Why is Rabbi Kahana talking about water in the pit? Water is the standard rabbinic metaphor for Torah. Where there is no Torah there is nothing to drink and hence no life. The problem with the Hasmoneans was not that they were not heroic, or that they were too heroic, but that they were too ready to overstep boundaries; they confused their military heroism for the capacity of communal and religious leadership. The sad end of the dynasty, the rabbis are trying to tell us, is the consequence of this usurpation: two contenders vying for the high priesthood whose fratricidal conflict led to the end of the Hasmonean kingdom and resumption of foreign rule. It wasn’t the victorious war for freedom and sovereignty that the rabbis objected to, but how the warriors waged the peace.

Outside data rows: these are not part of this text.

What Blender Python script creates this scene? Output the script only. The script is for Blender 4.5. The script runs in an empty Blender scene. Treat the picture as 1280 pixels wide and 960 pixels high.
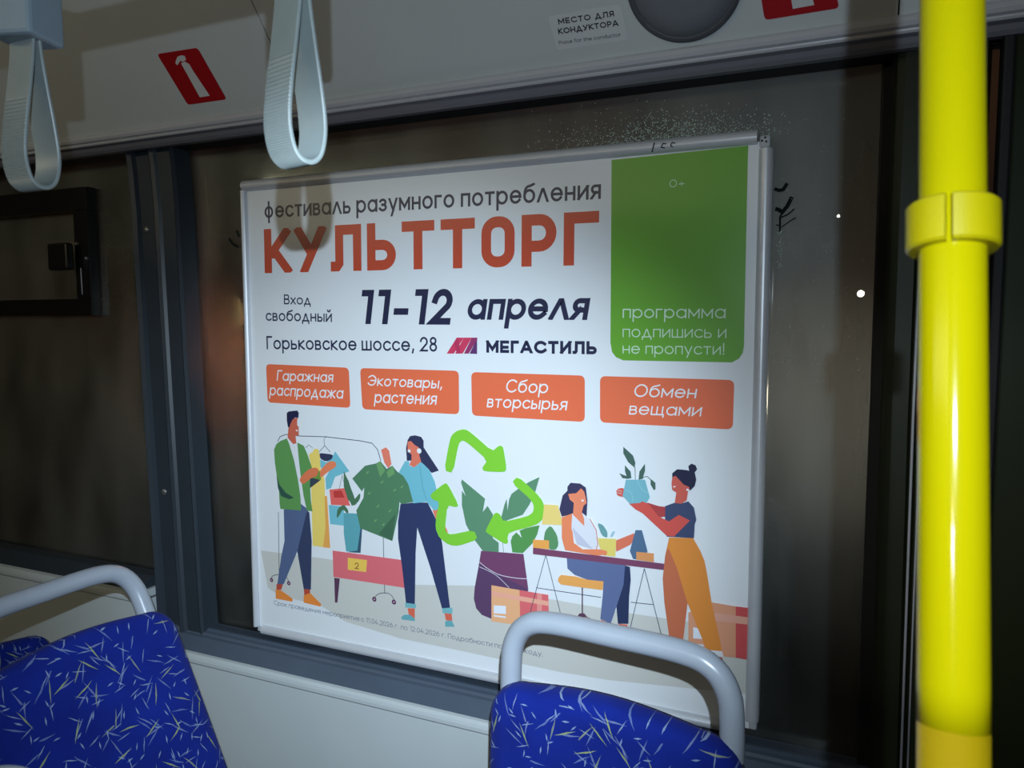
import bpy, bmesh, math, random
from mathutils import Vector, Matrix
random.seed(7)
PI = math.pi
scene = bpy.context.scene
C = scene.collection

# ------------------------------------------------------------------ camera
CR = Vector((0.9143, 0.4049, -0.0019)); CU = Vector((-0.0318, 0.0765, 0.9966)); CF = Vector((-0.4037, 0.9111, -0.0828))
CF.normalize(); CR = (CR - CF*CR.dot(CF)).normalized(); CU = CR.cross(CF).normalized()
CP = Vector((1.3357, -1.4257, 0.7644)); FP = 944.193
cd = bpy.data.cameras.new('camera'); cam = bpy.data.objects.new('camera', cd); C.objects.link(cam)
cd.sensor_width = 36; cd.lens = FP/1280*36; cd.clip_start = 0.01
M = Matrix((CR, CU, -CF)).transposed().to_4x4(); M.translation = CP
cam.matrix_world = M; scene.camera = cam
cd.dof.use_dof = True; cd.dof.focus_distance = 1.75; cd.dof.aperture_fstop = 13

# ------------------------------------------------------------------ world, lights, exposure
w = bpy.data.worlds.new('night'); scene.world = w; w.use_nodes = True
wn = w.node_tree; bg = wn.nodes['Background']
tc = wn.nodes.new('ShaderNodeTexCoord'); nz = wn.nodes.new('ShaderNodeTexNoise'); nz.inputs['Scale'].default_value = 3.0
rp = wn.nodes.new('ShaderNodeValToRGB'); rp.color_ramp.elements[0].position = .35; rp.color_ramp.elements[1].position = .75
rp.color_ramp.elements[0].color = (.006, .0042, .003, 1); rp.color_ramp.elements[1].color = (.030, .014, .007, 1)
wn.links.new(tc.outputs['Generated'], nz.inputs['Vector']); wn.links.new(nz.outputs['Fac'], rp.inputs['Fac'])
wn.links.new(rp.outputs['Color'], bg.inputs['Color']); bg.inputs['Strength'].default_value = 1.0

def spot(name, loc, target, power, cone, blend, color, radius):
    l = bpy.data.lights.new(name, 'SPOT'); l.energy = power; l.spot_size = math.radians(cone); l.spot_blend = blend
    l.color = color; l.shadow_soft_size = radius
    o = bpy.data.objects.new(name, l); C.objects.link(o); o.location = loc
    o.rotation_euler = (Vector(target)-Vector(loc)).to_track_quat('-Z', 'Y').to_euler(); return o
def area(name, loc, target, power, sx, sy, color):
    l = bpy.data.lights.new(name, 'AREA'); l.shape = 'RECTANGLE'; l.size = sx; l.size_y = sy; l.energy = power; l.color = color
    o = bpy.data.objects.new(name, l); C.objects.link(o); o.location = loc
    o.rotation_euler = (Vector(target)-Vector(loc)).to_track_quat('-Z', 'Y').to_euler(); return o
LP = Vector((1.384, -1.498, 0.865))
spot('phone_torch_wide', LP, (0.45, 0, 0.36), 21, 150, 1.0, (.70, .865, 1.0), .004)
spot('phone_torch_beam', LP, (0.42, 0, 0.27), 142, 56, 1.0, (.70, .86, 1.0), .004)
area('aisle_ceiling_light', (-.55, -2.45, 1.50), (0.3, 0, 0.3), 8.5, 2.6, .25, (1.0, .90, .62))
def point(name, loc, power, color, radius):
    l = bpy.data.lights.new(name, 'POINT'); l.energy = power; l.color = color; l.shadow_soft_size = radius
    o = bpy.data.objects.new(name, l); C.objects.link(o); o.location = loc; return o
point('mist_glow_right', (1.27, .28, .60), 1.2, (1, .86, .62), .03)  # added light close behind the pane, makes the mist glow beside the pole
point('mist_glow_orange', (-.135, .24, .68), 2.6, (1, .25, .07), .03)  # added orange light behind the glass, for the warm glow left of the poster
point('mist_glow_left', (-1.0, .9, .80), 1.2, (1, .55, .25), .1)  # dim warm light added outside to tint the mist of the left window
scene.view_settings.view_transform = 'Standard'; scene.view_settings.look = 'None'
scene.view_settings.exposure = 0; scene.view_settings.gamma = 1; scene.view_settings.use_curve_mapping = False

# ------------------------------------------------------------------ helpers
def ray(a, b): return CR*((a-640)/FP) - CU*((b-480)/FP) + CF
def on(a, b, n, p0):
    n = Vector(n); D = ray(a, b); return CP + D*((n.dot(Vector(p0)-CP))/n.dot(D))
def onY(a, b, y): return on(a, b, (0, 1, 0), (0, y, 0))
def lin(c): return tuple(((v/255)/12.92 if v/255 <= .04045 else ((v/255+.055)/1.055)**2.4) for v in c)

def mat(name, col, rough=.5, spec=.5, metal=0, noise=0, nscale=20, coat=0, bump=0, bscale=200):
    m = bpy.data.materials.new(name); m.use_nodes = True; nt = m.node_tree; b = nt.nodes['Principled BSDF']
    b.inputs['Base Color'].default_value = (*col, 1); b.inputs['Roughness'].default_value = rough
    b.inputs['Specular IOR Level'].default_value = spec; b.inputs['Metallic'].default_value = metal
    b.inputs['Coat Weight'].default_value = coat; b.inputs['Coat Roughness'].default_value = .05
    t = nt.nodes.new('ShaderNodeTexCoord')
    if noise:
        n = nt.nodes.new('ShaderNodeTexNoise'); n.inputs['Scale'].default_value = nscale; n.inputs['Detail'].default_value = 5
        mx = nt.nodes.new('ShaderNodeMix'); mx.data_type = 'RGBA'
        mx.inputs['A'].default_value = (*[c*(1-noise) for c in col], 1); mx.inputs['B'].default_value = (*[min(1, c*(1+noise)) for c in col], 1)
        nt.links.new(t.outputs['Object'], n.inputs['Vector']); nt.links.new(n.outputs['Fac'], mx.inputs['Factor'])
        nt.links.new(mx.outputs['Result'], b.inputs['Base Color'])
    if bump:
        n2 = nt.nodes.new('ShaderNodeTexNoise'); n2.inputs['Scale'].default_value = bscale
        bp = nt.nodes.new('ShaderNodeBump'); bp.inputs['Strength'].default_value = bump; bp.inputs['Distance'].default_value = .001
        nt.links.new(t.outputs['Object'], n2.inputs['Vector']); nt.links.new(n2.outputs['Fac'], bp.inputs['Height'])
        nt.links.new(bp.outputs['Normal'], b.inputs['Normal'])
    return m

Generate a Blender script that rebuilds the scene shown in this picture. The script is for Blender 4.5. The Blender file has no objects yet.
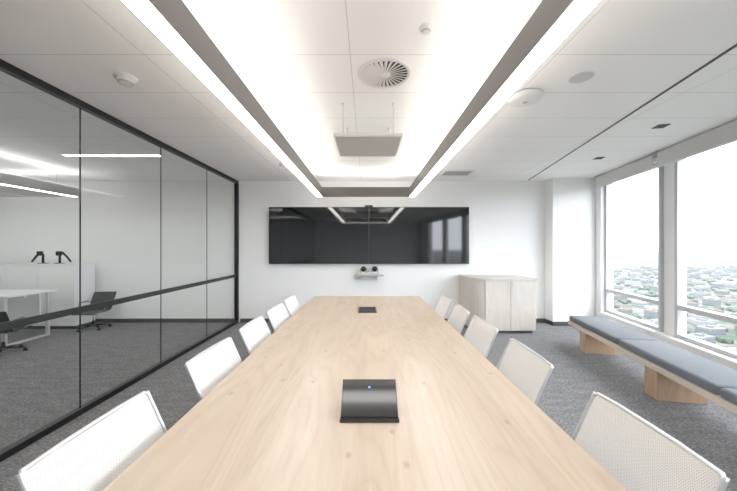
import bpy, bmesh, math, random
from mathutils import Vector, Matrix
random.seed(7)
scene = bpy.context.scene
C = scene.collection
PI = math.pi
F = 310.0
CH = 1.44            # camera height
CEIL = 2.70
TH = math.atan(0.188)
cT, sT = math.cos(TH), math.sin(TH)

# ------------------------------------------------------------------ materials
def newmat(name):
    m = bpy.data.materials.new(name); m.use_nodes = True
    nt = m.node_tree
    b = nt.nodes['Principled BSDF']
    return m, nt, b

def pm(name, col, rough=0.5, metal=0.0, noise=0.0, nscale=30, bump=0.0, spec=0.5, emit=None, estr=0):
    m, nt, b = newmat(name)
    b.inputs['Base Color'].default_value = (*col, 1)
    b.inputs['Roughness'].default_value = rough
    b.inputs['Metallic'].default_value = metal
    b.inputs['Specular IOR Level'].default_value = spec
    if emit:
        b.inputs['Emission Color'].default_value = (*emit, 1)
        b.inputs['Emission Strength'].default_value = estr
    if noise > 0 or bump > 0:
        tc = nt.nodes.new('ShaderNodeTexCoord')
        n = nt.nodes.new('ShaderNodeTexNoise'); n.inputs['Scale'].default_value = nscale
        n.inputs['Detail'].default_value = 4
        nt.links.new(tc.outputs['Object'], n.inputs['Vector'])
        if noise > 0:
            r = nt.nodes.new('ShaderNodeMapRange')
            r.inputs['To Min'].default_value = 1 - noise; r.inputs['To Max'].default_value = 1 + noise
            nt.links.new(n.outputs['Fac'], r.inputs['Value'])
            mx = nt.nodes.new('ShaderNodeVectorMath'); mx.operation = 'SCALE'
            mx.inputs[0].default_value = col
            nt.links.new(r.outputs['Result'], mx.inputs['Scale'])
            nt.links.new(mx.outputs['Vector'], b.inputs['Base Color'])
        if bump > 0:
            bp = nt.nodes.new('ShaderNodeBump'); bp.inputs['Strength'].default_value = bump
            bp.inputs['Distance'].default_value = 0.002
            nt.links.new(n.outputs['Fac'], bp.inputs['Height'])
            nt.links.new(bp.outputs['Normal'], b.inputs['Normal'])
    return m

def glassmat(name, tint, refl=1.0, rough=0.0, base=0.025):
    m = bpy.data.materials.new(name); m.use_nodes = True
    nt = m.node_tree; nt.nodes.clear()
    out = nt.nodes.new('ShaderNodeOutputMaterial')
    tr = nt.nodes.new('ShaderNodeBsdfTransparent'); tr.inputs['Color'].default_value = (*tint, 1)
    gl = nt.nodes.new('ShaderNodeBsdfGlossy'); gl.inputs['Roughness'].default_value = rough
    gl.inputs['Color'].default_value = (refl, refl, refl, 1)
    lw = nt.nodes.new('ShaderNodeLayerWeight'); lw.inputs['Blend'].default_value = 0.5
    pw = nt.nodes.new('ShaderNodeMath'); pw.operation = 'POWER'; pw.inputs[1].default_value = 5.0
    nt.links.new(lw.outputs['Facing'], pw.inputs[0])
    ad = nt.nodes.new('ShaderNodeMath'); ad.operation = 'MULTIPLY_ADD'; ad.inputs[1].default_value = 0.85; ad.inputs[2].default_value = base
    nt.links.new(pw.outputs[0], ad.inputs[0])
    mx = nt.nodes.new('ShaderNodeMixShader')
    nt.links.new(ad.outputs[0], mx.inputs['Fac'])
    nt.links.new(tr.outputs[0], mx.inputs[1]); nt.links.new(gl.outputs[0], mx.inputs[2])
    nt.links.new(mx.outputs[0], out.inputs['Surface'])
    return m

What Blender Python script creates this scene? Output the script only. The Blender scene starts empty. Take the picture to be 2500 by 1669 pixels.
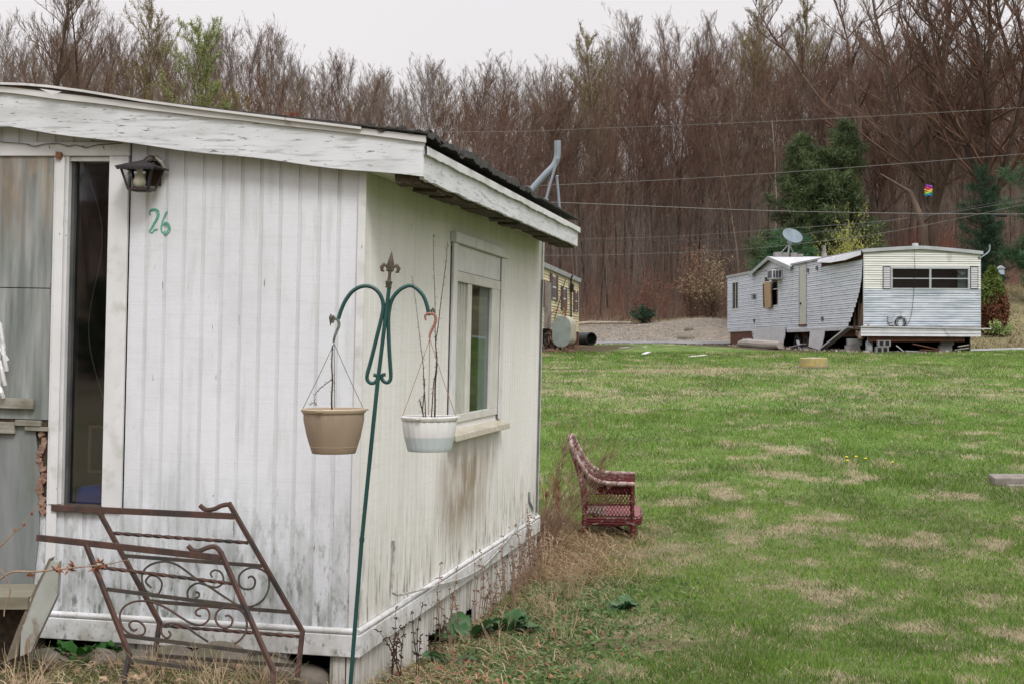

Lacking knowledge of the rules of proper conduct, leaders will exceed their boundaries, set the store alight with a spark, and could cause brother to kill brother. Rabbi Kahana’s allusion to the parched pit holds the key to understanding why talmudic literature treats the Hasmoneans as minor kosher supervisors rewarded with a miracle whose oil burned for eight days rather than the military heroes of the generation. They dug a pit without the quenching, life-giving water of Torah. True, the people of Israel did not immediately die of thirst, for absence of Torah is not in itself a cause of death. More likely, death will come from the snakes and scorpions that creep in to fill the space left by the Torah’s absence.